Across the Windward Passage: Three Perspectives on Cuba and Haiti

March 5, 2010 - 4:00 pm

Perspectives on Cuba and Haiti March 5, 2010

Cuban Slave Society in the Shadow of the Haitian Revolution
Ada Ferrer, New York University

Slavery and the Discourse of Universal Rights: Haiti, Cuba, Venezuela
Sibylle M. Fischer, New York University
In this talk Fischer will show that the Haitian revolutionaries made use of the universal rights language in a way that is radically different from the uses we find in Cuban anti-slave-trade polemics and in Bolivar’s anti-slavery statements.

Haiti and Cuban Oriente: Contact Zones and Zones of Silence
Elzbieta Sklodowska, Washington University, St. Louis
Using the concept of intercultural crossing, which involves both interaction and violent rejection, in this talk Sklodowska will begin to explore the identity of the Cuban region of Oriente as a product of the “contact zone” with Haiti and Haitian culture. While citing mostly literary sources, Sklodowska will attempt to ground her exploration in an array of additional materials, including music, documentary film, and archival references.

Ada Ferrer is Associate Professor of History and Director of the Center for Latin American and Caribbean Studies at NYU. She is the author of Insurgent Cuba: Race, Nation, and Revolution, 1868-1898, winner of the 2000 Berkshire Book Prize in History. She is completing a book on the connections between Haiti and Cuba in the era and aftermath of the Haitian Revolution.

Sibylle Fischer is Associate Professor of Spanish and Portuguese Languages and Literatures at NYU. Her areas of research and interest include: Caribbean and Latin American literatures (Spanish, Portuguese, French); culture and politics in the nineteenth century; literature and dictatorship; literature and philosophy; cultural, aesthetic, and political theory; the Black Atlantic; the Haitian Revolution. She is the author of Modernity Disavowed: Haiti and the Cultures of Slavery in the Age of Revolution (Duke University Press, 2004) and Cirilo Villaverde, Cecilia Valdés or El Angel Hill. Trans. Helen Lane. Introduction and notes. Oxford University Press (forthcoming Oxford UP).

Elzbieta Sklodowska is a Randolph Family Professor of Spanish and Chair of the Department of Romance Languages and Literatures at Washington University in Saint Louis. She also serves as General Co-Editor for Latin American Literature for Revista de Estudios Hispánicos.
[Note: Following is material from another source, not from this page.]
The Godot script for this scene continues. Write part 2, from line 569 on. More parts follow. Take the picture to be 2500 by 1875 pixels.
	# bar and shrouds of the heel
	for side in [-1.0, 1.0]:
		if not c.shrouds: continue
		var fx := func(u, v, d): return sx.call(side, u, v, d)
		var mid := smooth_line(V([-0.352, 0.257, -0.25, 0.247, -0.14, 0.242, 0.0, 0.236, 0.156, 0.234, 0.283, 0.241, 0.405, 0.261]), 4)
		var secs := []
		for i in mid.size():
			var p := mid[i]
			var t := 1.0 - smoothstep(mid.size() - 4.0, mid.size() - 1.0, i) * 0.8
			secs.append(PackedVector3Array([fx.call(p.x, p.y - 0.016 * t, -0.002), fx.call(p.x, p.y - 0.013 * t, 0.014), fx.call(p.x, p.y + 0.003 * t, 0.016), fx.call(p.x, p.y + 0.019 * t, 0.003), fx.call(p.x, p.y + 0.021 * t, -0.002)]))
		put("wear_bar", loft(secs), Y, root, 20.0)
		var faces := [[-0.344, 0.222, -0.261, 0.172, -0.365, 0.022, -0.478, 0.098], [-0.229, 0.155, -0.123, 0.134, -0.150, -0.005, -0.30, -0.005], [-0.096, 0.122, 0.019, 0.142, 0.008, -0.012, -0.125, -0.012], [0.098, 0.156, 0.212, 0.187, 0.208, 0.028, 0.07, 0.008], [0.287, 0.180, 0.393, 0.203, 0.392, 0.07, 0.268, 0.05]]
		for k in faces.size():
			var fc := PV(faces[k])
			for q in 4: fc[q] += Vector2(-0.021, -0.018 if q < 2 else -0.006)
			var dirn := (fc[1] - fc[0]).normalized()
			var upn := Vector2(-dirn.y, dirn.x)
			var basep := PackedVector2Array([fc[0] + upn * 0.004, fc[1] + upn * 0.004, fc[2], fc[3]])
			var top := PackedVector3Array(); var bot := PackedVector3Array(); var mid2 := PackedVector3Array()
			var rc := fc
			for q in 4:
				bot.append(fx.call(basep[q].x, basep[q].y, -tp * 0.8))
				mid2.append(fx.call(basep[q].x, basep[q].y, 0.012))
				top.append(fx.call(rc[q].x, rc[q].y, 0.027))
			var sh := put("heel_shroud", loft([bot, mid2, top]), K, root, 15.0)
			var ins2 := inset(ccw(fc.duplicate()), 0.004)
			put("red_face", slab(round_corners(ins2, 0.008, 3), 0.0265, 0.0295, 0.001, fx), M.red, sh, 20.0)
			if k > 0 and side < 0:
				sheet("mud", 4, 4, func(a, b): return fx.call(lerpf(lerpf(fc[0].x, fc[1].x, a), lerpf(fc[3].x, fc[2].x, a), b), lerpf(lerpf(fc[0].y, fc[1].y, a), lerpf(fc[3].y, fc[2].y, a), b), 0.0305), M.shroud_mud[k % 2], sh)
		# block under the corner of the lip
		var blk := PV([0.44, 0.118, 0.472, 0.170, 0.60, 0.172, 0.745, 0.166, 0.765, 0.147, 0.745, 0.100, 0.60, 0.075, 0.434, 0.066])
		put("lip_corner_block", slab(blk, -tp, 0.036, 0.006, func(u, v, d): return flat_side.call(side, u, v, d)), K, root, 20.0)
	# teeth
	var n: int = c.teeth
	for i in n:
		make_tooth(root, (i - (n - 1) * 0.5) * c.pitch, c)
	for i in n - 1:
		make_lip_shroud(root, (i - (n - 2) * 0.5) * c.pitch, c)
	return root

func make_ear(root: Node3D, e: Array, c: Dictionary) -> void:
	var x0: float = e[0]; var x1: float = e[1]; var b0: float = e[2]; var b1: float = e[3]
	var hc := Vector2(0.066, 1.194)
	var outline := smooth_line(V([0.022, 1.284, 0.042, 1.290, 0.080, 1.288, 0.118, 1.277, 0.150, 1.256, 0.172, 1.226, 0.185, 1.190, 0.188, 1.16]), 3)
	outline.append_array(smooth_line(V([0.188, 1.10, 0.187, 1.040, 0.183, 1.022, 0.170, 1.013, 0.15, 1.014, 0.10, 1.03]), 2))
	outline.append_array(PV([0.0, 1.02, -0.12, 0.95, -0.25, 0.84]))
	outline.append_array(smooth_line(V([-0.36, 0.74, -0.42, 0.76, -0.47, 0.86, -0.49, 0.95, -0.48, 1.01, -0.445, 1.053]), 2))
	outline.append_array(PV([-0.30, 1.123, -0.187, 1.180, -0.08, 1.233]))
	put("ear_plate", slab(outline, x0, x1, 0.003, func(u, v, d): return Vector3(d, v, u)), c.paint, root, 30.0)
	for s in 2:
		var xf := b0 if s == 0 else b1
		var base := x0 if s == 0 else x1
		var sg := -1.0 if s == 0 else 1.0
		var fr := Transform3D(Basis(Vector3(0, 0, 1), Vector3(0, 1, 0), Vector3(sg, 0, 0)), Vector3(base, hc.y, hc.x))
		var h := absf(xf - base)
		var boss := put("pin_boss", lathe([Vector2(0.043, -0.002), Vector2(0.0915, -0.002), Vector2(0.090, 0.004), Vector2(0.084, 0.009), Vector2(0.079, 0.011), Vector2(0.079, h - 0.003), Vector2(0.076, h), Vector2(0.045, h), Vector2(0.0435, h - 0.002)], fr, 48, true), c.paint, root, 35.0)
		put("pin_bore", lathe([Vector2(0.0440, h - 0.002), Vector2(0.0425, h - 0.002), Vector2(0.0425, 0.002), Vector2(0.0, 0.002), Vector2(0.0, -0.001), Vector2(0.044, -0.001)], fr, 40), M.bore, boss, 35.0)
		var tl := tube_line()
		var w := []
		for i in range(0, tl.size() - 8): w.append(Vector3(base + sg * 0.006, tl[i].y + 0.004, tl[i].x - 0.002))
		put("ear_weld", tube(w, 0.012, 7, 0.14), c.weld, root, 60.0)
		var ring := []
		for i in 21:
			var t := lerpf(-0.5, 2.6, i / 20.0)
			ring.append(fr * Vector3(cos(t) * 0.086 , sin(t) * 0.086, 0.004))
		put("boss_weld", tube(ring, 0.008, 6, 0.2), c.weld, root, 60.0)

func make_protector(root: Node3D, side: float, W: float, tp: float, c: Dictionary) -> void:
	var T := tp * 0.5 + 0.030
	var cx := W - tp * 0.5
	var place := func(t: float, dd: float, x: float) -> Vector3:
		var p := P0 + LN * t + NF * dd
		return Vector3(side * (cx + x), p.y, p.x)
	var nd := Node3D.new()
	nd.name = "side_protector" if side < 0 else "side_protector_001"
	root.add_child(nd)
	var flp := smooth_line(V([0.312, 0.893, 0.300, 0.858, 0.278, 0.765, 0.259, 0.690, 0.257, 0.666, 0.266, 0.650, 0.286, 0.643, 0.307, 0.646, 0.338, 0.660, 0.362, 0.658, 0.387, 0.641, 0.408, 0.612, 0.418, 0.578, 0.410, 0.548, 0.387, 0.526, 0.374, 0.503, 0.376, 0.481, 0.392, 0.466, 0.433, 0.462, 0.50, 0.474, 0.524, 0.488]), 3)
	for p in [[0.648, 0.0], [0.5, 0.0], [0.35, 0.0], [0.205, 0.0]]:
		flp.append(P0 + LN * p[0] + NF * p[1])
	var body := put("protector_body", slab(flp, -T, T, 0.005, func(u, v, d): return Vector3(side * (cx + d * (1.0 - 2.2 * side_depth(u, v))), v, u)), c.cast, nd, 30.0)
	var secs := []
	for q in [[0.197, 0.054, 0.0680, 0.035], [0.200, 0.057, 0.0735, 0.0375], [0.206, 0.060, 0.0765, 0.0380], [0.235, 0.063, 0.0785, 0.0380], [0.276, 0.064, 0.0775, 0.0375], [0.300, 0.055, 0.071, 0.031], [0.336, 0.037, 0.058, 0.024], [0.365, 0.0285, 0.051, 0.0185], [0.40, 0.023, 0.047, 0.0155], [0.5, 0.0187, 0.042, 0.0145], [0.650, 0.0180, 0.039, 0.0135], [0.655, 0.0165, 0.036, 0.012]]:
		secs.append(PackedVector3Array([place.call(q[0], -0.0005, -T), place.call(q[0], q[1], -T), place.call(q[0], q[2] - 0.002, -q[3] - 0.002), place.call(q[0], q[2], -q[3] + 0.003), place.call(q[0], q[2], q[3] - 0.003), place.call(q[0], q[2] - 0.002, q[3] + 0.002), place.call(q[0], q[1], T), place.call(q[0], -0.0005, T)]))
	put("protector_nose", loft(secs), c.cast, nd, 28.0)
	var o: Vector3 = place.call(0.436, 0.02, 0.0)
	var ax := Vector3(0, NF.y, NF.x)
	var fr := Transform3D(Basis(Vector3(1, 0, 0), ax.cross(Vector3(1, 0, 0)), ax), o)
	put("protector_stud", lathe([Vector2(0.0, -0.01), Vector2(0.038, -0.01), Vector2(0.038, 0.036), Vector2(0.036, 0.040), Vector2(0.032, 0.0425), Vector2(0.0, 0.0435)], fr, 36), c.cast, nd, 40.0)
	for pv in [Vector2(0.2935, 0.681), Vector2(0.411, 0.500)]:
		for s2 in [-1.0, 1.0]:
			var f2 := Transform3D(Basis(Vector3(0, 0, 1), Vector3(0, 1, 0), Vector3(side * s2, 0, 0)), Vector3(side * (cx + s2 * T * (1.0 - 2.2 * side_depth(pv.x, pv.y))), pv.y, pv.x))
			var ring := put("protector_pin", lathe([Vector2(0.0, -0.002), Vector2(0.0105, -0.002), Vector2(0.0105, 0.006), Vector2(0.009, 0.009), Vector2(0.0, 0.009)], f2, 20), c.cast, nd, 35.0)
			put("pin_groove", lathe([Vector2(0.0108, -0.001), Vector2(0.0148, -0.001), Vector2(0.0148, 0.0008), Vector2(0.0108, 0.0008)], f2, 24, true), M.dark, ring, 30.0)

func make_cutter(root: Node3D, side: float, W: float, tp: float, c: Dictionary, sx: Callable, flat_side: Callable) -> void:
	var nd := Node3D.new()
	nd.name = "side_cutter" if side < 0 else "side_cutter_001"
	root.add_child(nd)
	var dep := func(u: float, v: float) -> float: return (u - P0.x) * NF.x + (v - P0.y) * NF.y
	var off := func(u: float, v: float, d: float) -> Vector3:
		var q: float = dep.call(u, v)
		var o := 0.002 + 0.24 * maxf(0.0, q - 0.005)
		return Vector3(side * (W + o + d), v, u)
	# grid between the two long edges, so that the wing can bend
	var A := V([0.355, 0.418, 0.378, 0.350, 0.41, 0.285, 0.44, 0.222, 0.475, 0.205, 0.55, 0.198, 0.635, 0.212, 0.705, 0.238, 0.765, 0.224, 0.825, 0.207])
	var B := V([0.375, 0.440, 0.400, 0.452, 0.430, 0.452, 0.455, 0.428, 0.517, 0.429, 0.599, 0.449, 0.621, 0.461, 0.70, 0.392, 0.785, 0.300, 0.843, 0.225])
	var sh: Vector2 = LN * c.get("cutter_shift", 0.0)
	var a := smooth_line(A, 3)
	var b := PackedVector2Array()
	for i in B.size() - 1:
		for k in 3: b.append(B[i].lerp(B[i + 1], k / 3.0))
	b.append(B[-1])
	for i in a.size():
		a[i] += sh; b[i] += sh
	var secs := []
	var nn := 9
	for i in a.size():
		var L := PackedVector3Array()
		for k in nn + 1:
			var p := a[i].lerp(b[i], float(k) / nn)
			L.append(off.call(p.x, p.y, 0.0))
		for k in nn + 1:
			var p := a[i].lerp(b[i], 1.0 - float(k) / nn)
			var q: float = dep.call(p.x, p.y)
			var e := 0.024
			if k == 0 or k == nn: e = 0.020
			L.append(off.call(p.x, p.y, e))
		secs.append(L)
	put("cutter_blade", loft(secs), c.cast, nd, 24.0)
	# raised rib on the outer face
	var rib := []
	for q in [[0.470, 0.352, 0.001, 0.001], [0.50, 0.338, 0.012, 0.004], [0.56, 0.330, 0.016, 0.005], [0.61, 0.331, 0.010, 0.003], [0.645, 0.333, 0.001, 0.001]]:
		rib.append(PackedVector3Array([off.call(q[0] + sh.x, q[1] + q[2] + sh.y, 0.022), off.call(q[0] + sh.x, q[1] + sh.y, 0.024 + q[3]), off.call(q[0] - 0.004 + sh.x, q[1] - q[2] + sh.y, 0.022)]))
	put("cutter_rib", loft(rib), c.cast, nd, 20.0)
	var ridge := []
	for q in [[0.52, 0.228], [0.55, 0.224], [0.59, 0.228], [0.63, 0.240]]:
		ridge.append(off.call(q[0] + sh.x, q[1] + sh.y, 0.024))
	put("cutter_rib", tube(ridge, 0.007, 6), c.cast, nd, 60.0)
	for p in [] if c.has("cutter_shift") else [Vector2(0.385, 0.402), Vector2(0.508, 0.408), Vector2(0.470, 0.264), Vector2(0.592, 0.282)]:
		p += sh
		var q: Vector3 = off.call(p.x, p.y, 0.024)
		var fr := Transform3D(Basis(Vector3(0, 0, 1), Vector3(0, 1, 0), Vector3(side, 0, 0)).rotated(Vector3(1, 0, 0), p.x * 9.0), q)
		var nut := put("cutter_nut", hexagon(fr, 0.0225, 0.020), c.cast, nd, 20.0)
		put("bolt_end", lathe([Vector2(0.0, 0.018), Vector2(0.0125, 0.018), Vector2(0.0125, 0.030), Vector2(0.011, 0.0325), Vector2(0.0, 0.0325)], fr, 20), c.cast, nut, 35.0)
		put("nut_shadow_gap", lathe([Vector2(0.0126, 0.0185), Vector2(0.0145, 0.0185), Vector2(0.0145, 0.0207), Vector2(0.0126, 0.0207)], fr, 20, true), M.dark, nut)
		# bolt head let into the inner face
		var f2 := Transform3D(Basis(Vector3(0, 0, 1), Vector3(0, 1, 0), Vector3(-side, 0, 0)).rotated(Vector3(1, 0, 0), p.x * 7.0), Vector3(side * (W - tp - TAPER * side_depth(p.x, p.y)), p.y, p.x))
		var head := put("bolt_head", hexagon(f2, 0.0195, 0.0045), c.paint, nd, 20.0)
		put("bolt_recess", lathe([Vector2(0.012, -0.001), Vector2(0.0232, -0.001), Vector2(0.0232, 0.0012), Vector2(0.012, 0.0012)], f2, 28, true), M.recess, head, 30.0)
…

Her fields of interest include nineteenth- and twentieth-century Caribbean narrative; literary and cultural theory; Cuban narrative and culture; poetics and politics of memory; testimonial literature. She has published widely on topics pertaining to Spanish American literature (60 articles or book chapters), including the following books: Testimonio hispanoamericano: historia, teoría, poética; La parodia en la nueva novela hispanoamericana (1960-85); Todo ojos, todo oídos: control e insubordinación en la novela hispanoamericana (1895-1935); Roberto Fernández Retamar y los estudios latinoamericanos (edited with Ben Heller). Her latest book, Espectros y espejismos: Haití en el imaginario cubano, was published by Iberoamericana-Vervuert in 2009, and she is currently looking forward to her sabbatical to work on a manuscript tentatively titled Still Lives: Cuban Literary and Cultural Production at the Edge of the Millennium. She is actively involved in teaching, mentoring, and university service. The Graduate Student Senate of Washington University acknowledged her contributions to graduate education with a Certificate of Recognition for Excellence in Mentoring award, and she has served on the Faculty Council of Arts & Sciences, the Academic Planning Committee, and the Graduate Education Task Force. Most recently, she has been appointed to the Provost’s Diversity Work Group and named a Fellow in the Provost’s Office.